Cincau kerap menjadi bahan campuran minuman dan makanan favorit alias takjil di bulan Ramadan, kaya nutrisi dengan kandungan vitamin A, B1, C, kalsium, fosfor, dan karbohidrat di dalamnya.
Di Banda Aceh, ada pabrik cincau yang sudah beroperasi puluhan tahun, dikelola oleh Yuk Fa (66 tahun) di Gampong Laksana. Usaha ini warisan dari kakeknya. Yuk Fa adalah generasi ke-3 yang mengelola pabrik, setelah ayahnya. Menjaga warisan bahan minuman dan makanan olahan daratan Tiongkok.
Kata cincau berasal dari bahasa Hokkian, xiancao, untuk menyebut makanan sejenis agar-agar atau gel yang diproduksi dari tananan Mesona Procumbens dan Mesona Chinensis. Tanaman ini diyakini berasal dari Tiongkok, selanjutnya menyebar ke Asia Tenggara.
Pabrik cincau warisan leluhur Yuk Fa, awalnya berada di Gampong Baro, Pasar Aceh, dinamai Cincau Gampong Baroe. Nama merek itu melekat sampai kini. Saat pabrik dikelola Yuk Fa, lokasi produksinya pindah ke Gampong Laksana.
Untuk bahan baku daun cincau, Yuk Fa mengaku masih memasoknya dari Pulau Jawa selain dari Sumatera Utara.

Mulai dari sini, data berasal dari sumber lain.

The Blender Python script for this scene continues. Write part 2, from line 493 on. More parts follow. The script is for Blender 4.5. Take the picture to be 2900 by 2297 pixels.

Menurutnya produksi cincau paling laku di bulan Ramadan, mencapai 500 kaleng sehari. Di bulan lainnya hanya produksi 100 kaleng perhari. Satu kaleng dijual seharga Rp25 ribu, distribusinya selain di Banda Aceh dan Aceh Besar juga beberapa kora lainnya di wilayah tengah, barat dan timur Aceh.